Thursday 26 May 2016

How to patch knees

Before ucpcyling something, it is best to try to fix it first. The time for upcycling is when they are beyond repairing or fixing. If you have kids, this looks familiar:


 I know that many pants end up to the trash bin when this happens (I have done it myself) but what a waste of money and fabric! I know it isn't fun and of course you need to have sewing machine and time. Which I know that many people lack. But even then you can buy iron-on patches, those won't take time that much. So if the pants are worth saving (i.e. there is nothing else broken or stubborn stains), at least get a package of those and you have saved quite a bit of money and nature. Patching isn't my favourite thing and I usually keep postponing things like this. There just isn't the same feeling as in creating new but there were four pairs of these and all of them of course my daughter's favourite leggings. The choice of what to wear had become quite limited for her so it was time to do something for it.

Of course there are several ways to patch the knees but here is how I do it. First I ripped the seams because I sew the patches on with sewing machine. Notice that the pants have over stitches on inner seams so naturally I ripped the outer seams. How you rip the seams is up to you, depending what way you prefer and of  course what kind of fabric and seam you have. These pants had over-lock seams and the needle threat was nicely loose so I cut only the both needle threats between couple centimeters and pulled them away, the rest became loose after that. If you have tighter seam and harder fabric you can always use the tip I mentioned in Bedside pocket for loft or bunk bed.

I ripped just enough to get working space for the patching, in this case something like 20-30cm and I left the bottom of pant leg untouched to avoid the extra work of ripping that too and then sewing it again.

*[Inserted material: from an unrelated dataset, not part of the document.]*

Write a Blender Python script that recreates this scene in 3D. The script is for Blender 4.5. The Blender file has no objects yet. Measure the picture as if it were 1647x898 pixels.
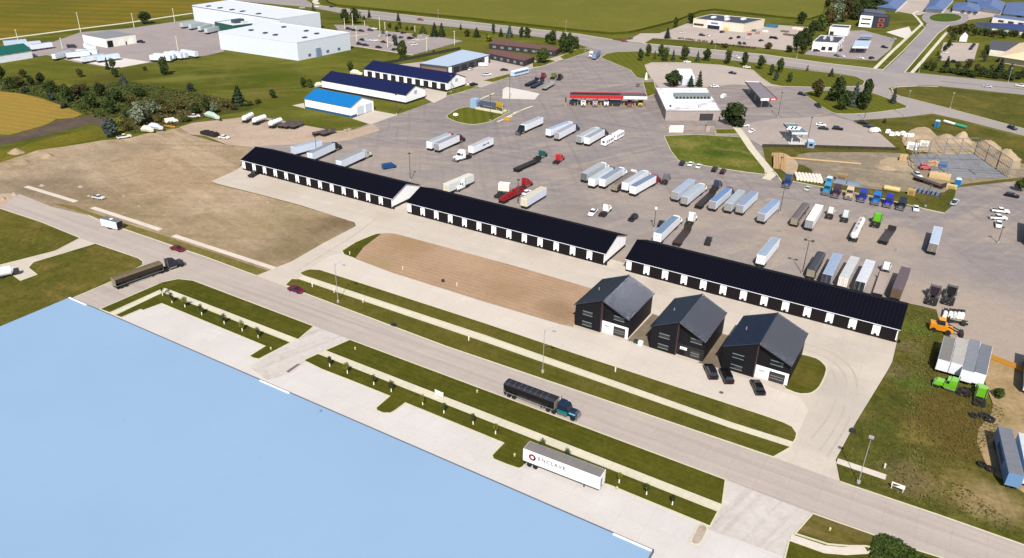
import bpy, bmesh, math, random
from mathutils import Vector, Matrix
R = random.Random(7)
S = bpy.context.scene
COL = S.collection

# ------------------------------------------------------------------ camera, sky, sun, exposure
PW, PH, FPX, CAMH = 1647.0, 898.0, 1241.34, 100.0
RT = Vector((0.85769109, 0.51374816, 0.02070823))
UP = Vector((-0.24963442, 0.38087312, 0.89029114))
FW = Vector((-0.44949822, 0.76876426, -0.45492071))
CAM = Vector((0, 0, CAMH))
cd = bpy.data.cameras.new('camera'); co = bpy.data.objects.new('camera', cd); COL.objects.link(co)
cd.sensor_width = 36; cd.lens = 36 * FPX / PW; cd.clip_start = 1; cd.clip_end = 8000
M = Matrix((RT, UP, -FW)).transposed().to_4x4(); M.translation = CAM
co.matrix_world = M
S.camera = co

SUN_EL = math.radians(46.5); SUN_AZ = math.atan2(0.46, -0.89)
W = bpy.data.worlds.new('World'); S.world = W; W.use_nodes = True
sky = W.node_tree.nodes.new('ShaderNodeTexSky'); sky.sky_type = 'NISHITA'; sky.sun_disc = False
sky.sun_elevation = SUN_EL; sky.sun_rotation = SUN_AZ; sky.altitude = 300; sky.dust_density = 1.2
bg = W.node_tree.nodes['Background']; bg.inputs[1].default_value = 0.075
W.node_tree.links.new(sky.outputs[0], bg.inputs[0])
def added_cloud_bank():       # bright cloud bank out of view, added so the dark house roofs reflect it
    nt = W.node_tree; N = nt.nodes.new; K = nt.links.new
    g = N('ShaderNodeTexCoord'); s = N('ShaderNodeSeparateXYZ'); K(g.outputs['Generated'], s.inputs[0])
    ns = N('ShaderNodeTexNoise'); ns.inputs['Scale'].default_value = 2.6; ns.inputs['Detail'].default_value = 6; K(g.outputs['Generated'], ns.inputs['Vector'])
    d = N('ShaderNodeVectorMath'); d.operation = 'DISTANCE'; K(g.outputs['Generated'], d.inputs[0]); d.inputs[1].default_value = (.40, .80, .42)
    r = N('ShaderNodeMapRange'); K(d.outputs['Value'], r.inputs[0]); r.inputs[1].default_value = .54; r.inputs[2].default_value = .28; r.inputs[3].default_value = -.25; r.inputs[4].default_value = .55
    a = N('ShaderNodeMath'); a.operation = 'ADD'; K(ns.outputs['Fac'], a.inputs[0]); K(r.outputs[0], a.inputs[1])
    m = N('ShaderNodeMapRange'); K(a.outputs[0], m.inputs[0]); m.inputs[1].default_value = .52; m.inputs[2].default_value = .72
    cb = N('ShaderNodeBackground'); cb.inputs[0].default_value = (1, .99, .98, 1); cb.inputs[1].default_value = 1.35
    mx = N('ShaderNodeMixShader'); K(m.outputs[0], mx.inputs[0]); K(bg.outputs[0], mx.inputs[1]); K(cb.outputs[0], mx.inputs[2]); K(mx.outputs[0], nt.nodes['World Output'].inputs[0])
added_cloud_bank()
sl = bpy.data.lights.new('sun', 'SUN'); sl.energy = 4.75; sl.angle = math.radians(0.55); sl.color = (1, 0.945, 0.86)
so = bpy.data.objects.new('sun', sl); COL.objects.link(so)
sd = Vector((math.sin(SUN_AZ) * math.cos(SUN_EL), math.cos(SUN_AZ) * math.cos(SUN_EL), math.sin(SUN_EL)))
so.rotation_euler = (-sd).to_track_quat('-Z', 'Y').to_euler(); so.location = (0, 0, 300)
S.view_settings.view_transform = 'Standard'; S.view_settings.look = 'None'
S.view_settings.gamma = 1; S.view_settings.use_curve_mapping = False
S.view_settings.exposure = 0.55
KEXP = 1.75        # how much brighter than its base colour a sunlit level surface renders

# ------------------------------------------------------------------ points of the ground, read off the photograph
def P(x, y, z=0.0):
    d = FW * FPX + RT * (x - PW / 2) - UP * (y - PH / 2)
    return CAM + d * ((z - CAMH) / d.z)
def XY(x, y, z=0.0):
    p = P(x, y, z); return (p.x, p.y)
def proj(p):
    d = Vector(p) - CAM; w = d.dot(FW)
    return (PW / 2 + FPX * d.dot(RT) / w, PH / 2 - FPX * d.dot(UP) / w)
def ppm(p):        # photo pixels per metre there: across, upright
    w = (Vector(p) - CAM).dot(FW)
    a = proj(p); b = proj(Vector(p) + Vector((0, 0, 1)))
    return FPX / w, a[1] - b[1]
def height(base, top):
    p = P(*base); return (base[1] - top[1]) / ppm(p)[1]

ORD = ['', 'first', 'second', 'third', 'fourth', 'fifth', 'sixth', 'seventh', 'eighth', 'ninth', 'tenth', 'eleventh', 'twelfth',
       'thirteenth', 'fourteenth', 'fifteenth', 'sixteenth', 'seventeenth', 'eighteenth', 'nineteenth', 'twentieth'] + \
      ['twenty-' + w for w in ('first', 'second', 'third', 'fourth', 'fifth', 'sixth', 'seventh', 'eighth', 'ninth')] + ['thirtieth'] + \
      ['thirty-' + w for w in ('first', 'second', 'third', 'fourth', 'fifth', 'sixth', 'seventh', 'eighth', 'ninth')]

# ------------------------------------------------------------------ materials
def lin(c, k=None):
    k = KEXP if k is None else k
    o = []
    for v in c:
        v /= 255.0
        o.append((v / 12.92 if v <= 0.04045 else ((v + 0.055) / 1.055) ** 2.4) / k)
    return (min(o[0], .85), min(o[1], .85), min(o[2], .85), 1)
MATS = {}
def newmat(name):
    m = bpy.data.materials.new(name); m.use_nodes = True
    nt = m.node_tree; return m, nt, nt.nodes['Principled BSDF']
def nd(nt, t, **kw):
    n = nt.nodes.new(t)
    for k, v in kw.items(): setattr(n, k, v)
    return n
def noise(nt, vec, scale, detail=4, rough=0.6, dist=0.0):
    n = nd(nt, 'ShaderNodeTexNoise'); n.inputs['Scale'].default_value = scale; n.inputs['Detail'].default_value = detail
    n.inputs['Roughness'].default_value = rough; n.inputs['Distortion'].default_value = dist
    nt.links.new(vec, n.inputs['Vector']); return n.outputs['Fac']
def remap(nt, fac, a, b, c=0.0, d=1.0):
    n = nd(nt, 'ShaderNodeMapRange'); n.inputs[1].default_value = a; n.inputs[2].default_value = b
    n.inputs[3].default_value = c; n.inputs[4].default_value = d; n.clamp = True
    nt.links.new(fac, n.inputs[0]); return n.outputs[0]
def mixc(nt, fac, a, b, mode='MIX'):
    n = nd(nt, 'ShaderNodeMix', data_type='RGBA', blend_type=mode)
    if isinstance(fac, float): n.inputs[0].default_value = fac
    else: nt.links.new(fac, n.inputs[0])
    for s, v in ((6, a), (7, b)):
        if isinstance(v, tuple): n.inputs[s].default_value = v
        else: nt.links.new(v, n.inputs[s])
    return n.outputs[2]
def grey(nt, fac):
    n = nd(nt, 'ShaderNodeCombineColor')
    for i in range(3): nt.links.new(fac, n.inputs[i])
    return n.outputs[0]
def wpos(nt, ang=0.0, sx=1.0, sy=1.0):
    g = nd(nt, 'ShaderNodeNewGeometry'); mp = nd(nt, 'ShaderNodeMapping', vector_type='POINT')
    r = nd(nt, 'ShaderNodeVectorRotate', rotation_type='Z_AXIS'); r.inputs['Angle'].default_value = -ang
    nt.links.new(g.outputs['Position'], r.inputs[0]); nt.links.new(r.outputs[0], mp.inputs[0])
    mp.inputs['Scale'].default_value = (sx, sy, 1); return mp.outputs[0]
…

Even you left it untouched, you still get enough space to sew.


For these pants I wanted to add nice patches out of scrap fabrics and I didn't fix the hole in anyway, I just covered them as they were rather small. I started by choosing the fabrics I was going to use, measured how big the patches should be, draw the form on the fabric and cut roughly around. Then I ironed them to bondaweb (double sided adhesive) wrong side facing the bondaweb's glue-side. Protect your iron by covering the fabric and bondaweb (fabric and glueside up) by covering it with baking (parchment) paper. You can also draw on bondaweb as one side of it is paper, but I wanted to know the scraps were big enough and that the images in fabric would be in correct places. With bigger piece (or one without images) of fabric you can draw on bondaweb, cut that roughly and iron it on the fabric, then cut it.

So after ironing it looked like this:




The markings on the fabric show nicely through the paper. Now I cut the patches out following exactly the lines I had marked. It is much easier to cut the patches now after ironing and before taking of the paper as they are more solid now, no wrinkling or rolling. Also if you cut them after removing the paper you are in trouble because they are sticky and it is difficult to get the edges neat as glue is quite hard to cut... I have tried it so just warning you. After cutting, peel of the paper like this:


Then iron again, this time the patches on the pants. Now it looks like you have patched the pants and can just close the ripped seam but don't! The bondaweb won't hold the patches on in use, especially not in a place like this. So after ironing, sew around the patches. Now you can close the ripped seam and you are done!



There, four leggings ready to be used, looking even better than they did before!